— Records shown —
*****

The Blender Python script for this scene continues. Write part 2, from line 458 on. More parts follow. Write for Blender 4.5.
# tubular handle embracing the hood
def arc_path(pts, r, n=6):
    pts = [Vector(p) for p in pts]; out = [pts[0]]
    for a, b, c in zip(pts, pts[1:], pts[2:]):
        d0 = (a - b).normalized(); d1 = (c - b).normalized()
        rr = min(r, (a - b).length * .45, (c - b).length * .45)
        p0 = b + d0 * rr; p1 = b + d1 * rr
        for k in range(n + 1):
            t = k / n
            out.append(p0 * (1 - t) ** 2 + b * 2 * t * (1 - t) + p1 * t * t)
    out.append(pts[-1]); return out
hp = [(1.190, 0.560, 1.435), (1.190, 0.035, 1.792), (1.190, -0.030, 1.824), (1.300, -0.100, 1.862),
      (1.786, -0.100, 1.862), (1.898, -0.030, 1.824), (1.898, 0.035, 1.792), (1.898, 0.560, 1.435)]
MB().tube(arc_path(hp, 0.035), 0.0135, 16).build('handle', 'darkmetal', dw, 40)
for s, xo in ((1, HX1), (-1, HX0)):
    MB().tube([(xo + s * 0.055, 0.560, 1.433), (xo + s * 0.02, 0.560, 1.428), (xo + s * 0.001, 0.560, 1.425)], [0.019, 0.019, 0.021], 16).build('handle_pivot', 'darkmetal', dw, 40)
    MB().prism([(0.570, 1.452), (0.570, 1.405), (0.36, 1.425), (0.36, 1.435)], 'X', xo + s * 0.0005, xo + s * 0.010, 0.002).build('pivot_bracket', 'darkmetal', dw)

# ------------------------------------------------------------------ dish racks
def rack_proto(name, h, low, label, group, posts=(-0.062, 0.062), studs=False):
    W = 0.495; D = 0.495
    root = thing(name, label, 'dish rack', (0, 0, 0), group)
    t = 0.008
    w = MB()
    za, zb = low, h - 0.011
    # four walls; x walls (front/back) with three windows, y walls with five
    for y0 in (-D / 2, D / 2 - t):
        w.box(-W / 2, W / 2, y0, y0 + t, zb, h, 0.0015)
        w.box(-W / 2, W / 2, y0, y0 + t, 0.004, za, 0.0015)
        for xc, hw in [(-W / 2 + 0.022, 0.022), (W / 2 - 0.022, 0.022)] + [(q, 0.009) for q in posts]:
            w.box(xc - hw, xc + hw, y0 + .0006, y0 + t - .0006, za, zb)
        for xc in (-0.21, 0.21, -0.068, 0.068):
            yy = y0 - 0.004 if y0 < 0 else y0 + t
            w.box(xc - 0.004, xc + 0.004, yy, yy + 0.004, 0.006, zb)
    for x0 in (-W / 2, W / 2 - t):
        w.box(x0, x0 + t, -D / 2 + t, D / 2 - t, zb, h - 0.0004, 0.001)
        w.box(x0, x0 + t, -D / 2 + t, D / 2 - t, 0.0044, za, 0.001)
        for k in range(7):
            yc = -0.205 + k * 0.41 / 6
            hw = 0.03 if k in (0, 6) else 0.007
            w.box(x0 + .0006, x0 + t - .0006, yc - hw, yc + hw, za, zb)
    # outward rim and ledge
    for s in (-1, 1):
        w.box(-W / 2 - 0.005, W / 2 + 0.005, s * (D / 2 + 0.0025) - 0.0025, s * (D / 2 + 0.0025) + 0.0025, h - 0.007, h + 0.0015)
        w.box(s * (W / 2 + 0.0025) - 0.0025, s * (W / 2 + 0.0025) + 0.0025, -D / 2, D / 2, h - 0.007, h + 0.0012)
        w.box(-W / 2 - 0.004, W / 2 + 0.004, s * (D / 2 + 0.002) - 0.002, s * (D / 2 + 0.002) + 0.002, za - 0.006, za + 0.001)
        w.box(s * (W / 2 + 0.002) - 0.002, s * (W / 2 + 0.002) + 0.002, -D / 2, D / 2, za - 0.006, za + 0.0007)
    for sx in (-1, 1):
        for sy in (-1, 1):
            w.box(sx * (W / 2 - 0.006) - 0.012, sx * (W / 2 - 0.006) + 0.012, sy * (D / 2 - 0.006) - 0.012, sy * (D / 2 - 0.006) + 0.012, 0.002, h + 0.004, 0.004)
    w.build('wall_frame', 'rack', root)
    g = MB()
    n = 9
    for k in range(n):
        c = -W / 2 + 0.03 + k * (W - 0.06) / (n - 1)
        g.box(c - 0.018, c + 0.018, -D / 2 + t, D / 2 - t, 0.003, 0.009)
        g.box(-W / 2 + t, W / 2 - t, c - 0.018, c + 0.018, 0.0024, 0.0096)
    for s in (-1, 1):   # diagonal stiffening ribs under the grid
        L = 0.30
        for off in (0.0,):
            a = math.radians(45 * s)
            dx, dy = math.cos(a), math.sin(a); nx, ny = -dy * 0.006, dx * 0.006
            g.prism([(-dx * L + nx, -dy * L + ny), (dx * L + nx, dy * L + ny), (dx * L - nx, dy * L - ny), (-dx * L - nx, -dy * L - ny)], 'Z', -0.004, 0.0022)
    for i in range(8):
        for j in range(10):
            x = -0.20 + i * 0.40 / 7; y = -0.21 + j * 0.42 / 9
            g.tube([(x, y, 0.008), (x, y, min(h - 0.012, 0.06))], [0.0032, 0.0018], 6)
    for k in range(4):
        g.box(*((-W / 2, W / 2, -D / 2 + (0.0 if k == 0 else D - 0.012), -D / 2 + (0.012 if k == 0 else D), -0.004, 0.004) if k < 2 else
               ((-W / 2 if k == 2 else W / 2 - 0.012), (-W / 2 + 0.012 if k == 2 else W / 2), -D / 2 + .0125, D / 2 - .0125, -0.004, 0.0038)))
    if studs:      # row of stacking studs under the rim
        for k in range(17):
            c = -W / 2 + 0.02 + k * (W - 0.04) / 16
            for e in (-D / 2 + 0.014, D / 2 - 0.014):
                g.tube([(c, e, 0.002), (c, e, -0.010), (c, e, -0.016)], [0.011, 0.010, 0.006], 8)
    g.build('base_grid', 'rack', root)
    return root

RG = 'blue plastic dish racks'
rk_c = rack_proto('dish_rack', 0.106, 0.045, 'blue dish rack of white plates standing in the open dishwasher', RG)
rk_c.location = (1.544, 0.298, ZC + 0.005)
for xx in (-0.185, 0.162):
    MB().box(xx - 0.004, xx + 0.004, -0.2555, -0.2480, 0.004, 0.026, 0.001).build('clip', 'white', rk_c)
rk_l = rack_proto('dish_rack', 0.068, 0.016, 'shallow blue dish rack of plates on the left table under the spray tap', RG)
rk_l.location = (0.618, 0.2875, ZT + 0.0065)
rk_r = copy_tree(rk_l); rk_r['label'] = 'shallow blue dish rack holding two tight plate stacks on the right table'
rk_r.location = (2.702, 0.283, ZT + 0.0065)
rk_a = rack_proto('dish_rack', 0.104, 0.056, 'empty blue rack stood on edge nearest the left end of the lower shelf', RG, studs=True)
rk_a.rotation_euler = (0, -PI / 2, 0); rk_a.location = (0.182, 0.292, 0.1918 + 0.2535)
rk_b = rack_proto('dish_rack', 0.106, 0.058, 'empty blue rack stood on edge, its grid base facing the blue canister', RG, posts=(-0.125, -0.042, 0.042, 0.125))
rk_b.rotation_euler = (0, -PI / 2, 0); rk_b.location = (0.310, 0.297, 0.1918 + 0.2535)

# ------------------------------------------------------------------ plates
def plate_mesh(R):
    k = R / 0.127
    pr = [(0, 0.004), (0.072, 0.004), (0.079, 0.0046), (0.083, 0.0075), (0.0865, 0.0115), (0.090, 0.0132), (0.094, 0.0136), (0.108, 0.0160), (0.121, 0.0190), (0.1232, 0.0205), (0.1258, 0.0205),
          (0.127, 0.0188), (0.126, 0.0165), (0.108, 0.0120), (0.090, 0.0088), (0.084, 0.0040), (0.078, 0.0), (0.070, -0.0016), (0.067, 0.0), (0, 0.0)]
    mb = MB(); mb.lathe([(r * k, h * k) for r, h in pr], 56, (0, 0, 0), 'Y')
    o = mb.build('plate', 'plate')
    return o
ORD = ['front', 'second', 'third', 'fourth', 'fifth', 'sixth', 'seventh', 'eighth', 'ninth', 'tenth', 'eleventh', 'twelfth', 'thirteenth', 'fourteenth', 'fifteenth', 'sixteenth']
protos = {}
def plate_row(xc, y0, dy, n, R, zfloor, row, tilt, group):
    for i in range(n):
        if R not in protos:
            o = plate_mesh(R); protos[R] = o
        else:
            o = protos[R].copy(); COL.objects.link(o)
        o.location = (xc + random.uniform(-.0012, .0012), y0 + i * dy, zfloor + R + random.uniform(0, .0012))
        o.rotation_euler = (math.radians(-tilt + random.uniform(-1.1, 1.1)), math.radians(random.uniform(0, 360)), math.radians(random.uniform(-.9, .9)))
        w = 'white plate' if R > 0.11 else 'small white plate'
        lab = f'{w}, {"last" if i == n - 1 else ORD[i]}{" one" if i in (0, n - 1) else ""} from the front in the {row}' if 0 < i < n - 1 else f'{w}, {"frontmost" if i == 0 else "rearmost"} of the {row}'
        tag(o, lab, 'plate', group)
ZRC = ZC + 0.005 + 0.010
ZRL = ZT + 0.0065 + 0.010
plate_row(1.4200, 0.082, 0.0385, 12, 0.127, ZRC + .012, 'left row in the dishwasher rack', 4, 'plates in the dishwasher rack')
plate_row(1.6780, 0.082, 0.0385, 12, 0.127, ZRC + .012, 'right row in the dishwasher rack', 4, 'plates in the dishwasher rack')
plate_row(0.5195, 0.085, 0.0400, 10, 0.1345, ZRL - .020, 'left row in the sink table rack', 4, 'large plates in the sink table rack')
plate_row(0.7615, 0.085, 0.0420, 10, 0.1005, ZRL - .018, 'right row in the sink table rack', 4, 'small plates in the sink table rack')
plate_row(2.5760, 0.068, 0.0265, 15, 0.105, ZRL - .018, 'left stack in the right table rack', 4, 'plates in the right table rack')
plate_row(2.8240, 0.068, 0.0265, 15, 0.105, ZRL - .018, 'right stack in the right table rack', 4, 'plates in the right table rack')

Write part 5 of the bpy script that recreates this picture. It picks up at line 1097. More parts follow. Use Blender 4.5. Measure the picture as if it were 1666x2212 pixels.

*****

— Work to be completed —
Repeat, word for word, the lines from the opening of the material through the line containing "0.002).build('pivot_bracket', 'darkmetal', dw)".

— Response for this exercise —
The Blender Python script for this scene continues. Write part 2, from line 458 on. More parts follow. Write for Blender 4.5.
# tubular handle embracing the hood
def arc_path(pts, r, n=6):
    pts = [Vector(p) for p in pts]; out = [pts[0]]
    for a, b, c in zip(pts, pts[1:], pts[2:]):
        d0 = (a - b).normalized(); d1 = (c - b).normalized()
        rr = min(r, (a - b).length * .45, (c - b).length * .45)
        p0 = b + d0 * rr; p1 = b + d1 * rr
        for k in range(n + 1):
            t = k / n
            out.append(p0 * (1 - t) ** 2 + b * 2 * t * (1 - t) + p1 * t * t)
    out.append(pts[-1]); return out
hp = [(1.190, 0.560, 1.435), (1.190, 0.035, 1.792), (1.190, -0.030, 1.824), (1.300, -0.100, 1.862),
      (1.786, -0.100, 1.862), (1.898, -0.030, 1.824), (1.898, 0.035, 1.792), (1.898, 0.560, 1.435)]
MB().tube(arc_path(hp, 0.035), 0.0135, 16).build('handle', 'darkmetal', dw, 40)
for s, xo in ((1, HX1), (-1, HX0)):
    MB().tube([(xo + s * 0.055, 0.560, 1.433), (xo + s * 0.02, 0.560, 1.428), (xo + s * 0.001, 0.560, 1.425)], [0.019, 0.019, 0.021], 16).build('handle_pivot', 'darkmetal', dw, 40)
    MB().prism([(0.570, 1.452), (0.570, 1.405), (0.36, 1.425), (0.36, 1.435)], 'X', xo + s * 0.0005, xo + s * 0.010, 0.002).build('pivot_bracket', 'darkmetal', dw)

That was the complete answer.